(DATA BLOCK)
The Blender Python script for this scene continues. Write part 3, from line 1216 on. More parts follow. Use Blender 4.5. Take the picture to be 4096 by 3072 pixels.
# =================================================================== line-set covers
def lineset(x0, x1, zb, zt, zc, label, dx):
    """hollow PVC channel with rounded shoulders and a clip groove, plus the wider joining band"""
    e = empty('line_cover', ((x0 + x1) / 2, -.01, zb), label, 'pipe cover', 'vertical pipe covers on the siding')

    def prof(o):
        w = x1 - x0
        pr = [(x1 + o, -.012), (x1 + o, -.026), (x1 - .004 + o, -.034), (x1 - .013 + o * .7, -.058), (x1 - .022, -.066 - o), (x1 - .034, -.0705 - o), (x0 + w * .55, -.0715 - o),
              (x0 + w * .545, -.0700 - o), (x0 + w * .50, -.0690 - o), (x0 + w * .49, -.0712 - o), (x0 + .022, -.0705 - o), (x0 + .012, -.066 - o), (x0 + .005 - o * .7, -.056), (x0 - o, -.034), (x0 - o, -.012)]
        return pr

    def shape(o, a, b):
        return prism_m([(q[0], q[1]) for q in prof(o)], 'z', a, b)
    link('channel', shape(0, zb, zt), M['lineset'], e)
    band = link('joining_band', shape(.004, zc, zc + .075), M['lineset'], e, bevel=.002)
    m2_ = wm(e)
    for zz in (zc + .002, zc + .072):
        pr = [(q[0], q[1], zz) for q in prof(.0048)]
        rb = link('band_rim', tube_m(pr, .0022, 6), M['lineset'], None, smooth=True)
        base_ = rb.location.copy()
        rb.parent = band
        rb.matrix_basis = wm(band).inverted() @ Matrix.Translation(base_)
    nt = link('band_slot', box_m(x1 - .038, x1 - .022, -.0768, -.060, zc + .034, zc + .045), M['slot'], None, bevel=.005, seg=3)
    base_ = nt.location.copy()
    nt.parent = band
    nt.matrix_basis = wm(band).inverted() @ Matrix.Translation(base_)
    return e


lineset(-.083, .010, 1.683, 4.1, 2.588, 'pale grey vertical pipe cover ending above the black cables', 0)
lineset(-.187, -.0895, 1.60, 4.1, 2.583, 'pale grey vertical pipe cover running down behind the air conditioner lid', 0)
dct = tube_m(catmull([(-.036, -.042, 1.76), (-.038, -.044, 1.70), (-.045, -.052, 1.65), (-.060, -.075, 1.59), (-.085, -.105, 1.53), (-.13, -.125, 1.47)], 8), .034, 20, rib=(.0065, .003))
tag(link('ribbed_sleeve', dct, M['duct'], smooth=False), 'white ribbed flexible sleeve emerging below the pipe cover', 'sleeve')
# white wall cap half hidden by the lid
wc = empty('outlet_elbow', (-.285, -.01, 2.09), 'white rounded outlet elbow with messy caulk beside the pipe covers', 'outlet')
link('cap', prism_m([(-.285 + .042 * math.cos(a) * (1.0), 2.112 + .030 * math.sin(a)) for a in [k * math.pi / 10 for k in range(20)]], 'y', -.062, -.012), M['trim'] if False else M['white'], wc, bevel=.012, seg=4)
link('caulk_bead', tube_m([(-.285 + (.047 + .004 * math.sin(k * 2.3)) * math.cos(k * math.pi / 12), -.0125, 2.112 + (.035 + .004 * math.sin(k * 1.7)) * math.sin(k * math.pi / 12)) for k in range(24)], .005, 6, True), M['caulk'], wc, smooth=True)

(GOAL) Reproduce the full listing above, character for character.

(TASK SOLUTION)
The Blender Python script for this scene continues. Write part 3, from line 1216 on. More parts follow. Use Blender 4.5. Take the picture to be 4096 by 3072 pixels.
# =================================================================== line-set covers
def lineset(x0, x1, zb, zt, zc, label, dx):
    """hollow PVC channel with rounded shoulders and a clip groove, plus the wider joining band"""
    e = empty('line_cover', ((x0 + x1) / 2, -.01, zb), label, 'pipe cover', 'vertical pipe covers on the siding')

    def prof(o):
        w = x1 - x0
        pr = [(x1 + o, -.012), (x1 + o, -.026), (x1 - .004 + o, -.034), (x1 - .013 + o * .7, -.058), (x1 - .022, -.066 - o), (x1 - .034, -.0705 - o), (x0 + w * .55, -.0715 - o),
              (x0 + w * .545, -.0700 - o), (x0 + w * .50, -.0690 - o), (x0 + w * .49, -.0712 - o), (x0 + .022, -.0705 - o), (x0 + .012, -.066 - o), (x0 + .005 - o * .7, -.056), (x0 - o, -.034), (x0 - o, -.012)]
        return pr

    def shape(o, a, b):
        return prism_m([(q[0], q[1]) for q in prof(o)], 'z', a, b)
    link('channel', shape(0, zb, zt), M['lineset'], e)
    band = link('joining_band', shape(.004, zc, zc + .075), M['lineset'], e, bevel=.002)
    m2_ = wm(e)
    for zz in (zc + .002, zc + .072):
        pr = [(q[0], q[1], zz) for q in prof(.0048)]
        rb = link('band_rim', tube_m(pr, .0022, 6), M['lineset'], None, smooth=True)
        base_ = rb.location.copy()
        rb.parent = band
        rb.matrix_basis = wm(band).inverted() @ Matrix.Translation(base_)
    nt = link('band_slot', box_m(x1 - .038, x1 - .022, -.0768, -.060, zc + .034, zc + .045), M['slot'], None, bevel=.005, seg=3)
    base_ = nt.location.copy()
    nt.parent = band
    nt.matrix_basis = wm(band).inverted() @ Matrix.Translation(base_)
    return e


lineset(-.083, .010, 1.683, 4.1, 2.588, 'pale grey vertical pipe cover ending above the black cables', 0)
lineset(-.187, -.0895, 1.60, 4.1, 2.583, 'pale grey vertical pipe cover running down behind the air conditioner lid', 0)
dct = tube_m(catmull([(-.036, -.042, 1.76), (-.038, -.044, 1.70), (-.045, -.052, 1.65), (-.060, -.075, 1.59), (-.085, -.105, 1.53), (-.13, -.125, 1.47)], 8), .034, 20, rib=(.0065, .003))
tag(link('ribbed_sleeve', dct, M['duct'], smooth=False), 'white ribbed flexible sleeve emerging below the pipe cover', 'sleeve')
# white wall cap half hidden by the lid
wc = empty('outlet_elbow', (-.285, -.01, 2.09), 'white rounded outlet elbow with messy caulk beside the pipe covers', 'outlet')
link('cap', prism_m([(-.285 + .042 * math.cos(a) * (1.0), 2.112 + .030 * math.sin(a)) for a in [k * math.pi / 10 for k in range(20)]], 'y', -.062, -.012), M['trim'] if False else M['white'], wc, bevel=.012, seg=4)
link('caulk_bead', tube_m([(-.285 + (.047 + .004 * math.sin(k * 2.3)) * math.cos(k * math.pi / 12), -.0125, 2.112 + (.035 + .004 * math.sin(k * 1.7)) * math.sin(k * math.pi / 12)) for k in range(24)], .005, 6, True), M['caulk'], wc, smooth=True)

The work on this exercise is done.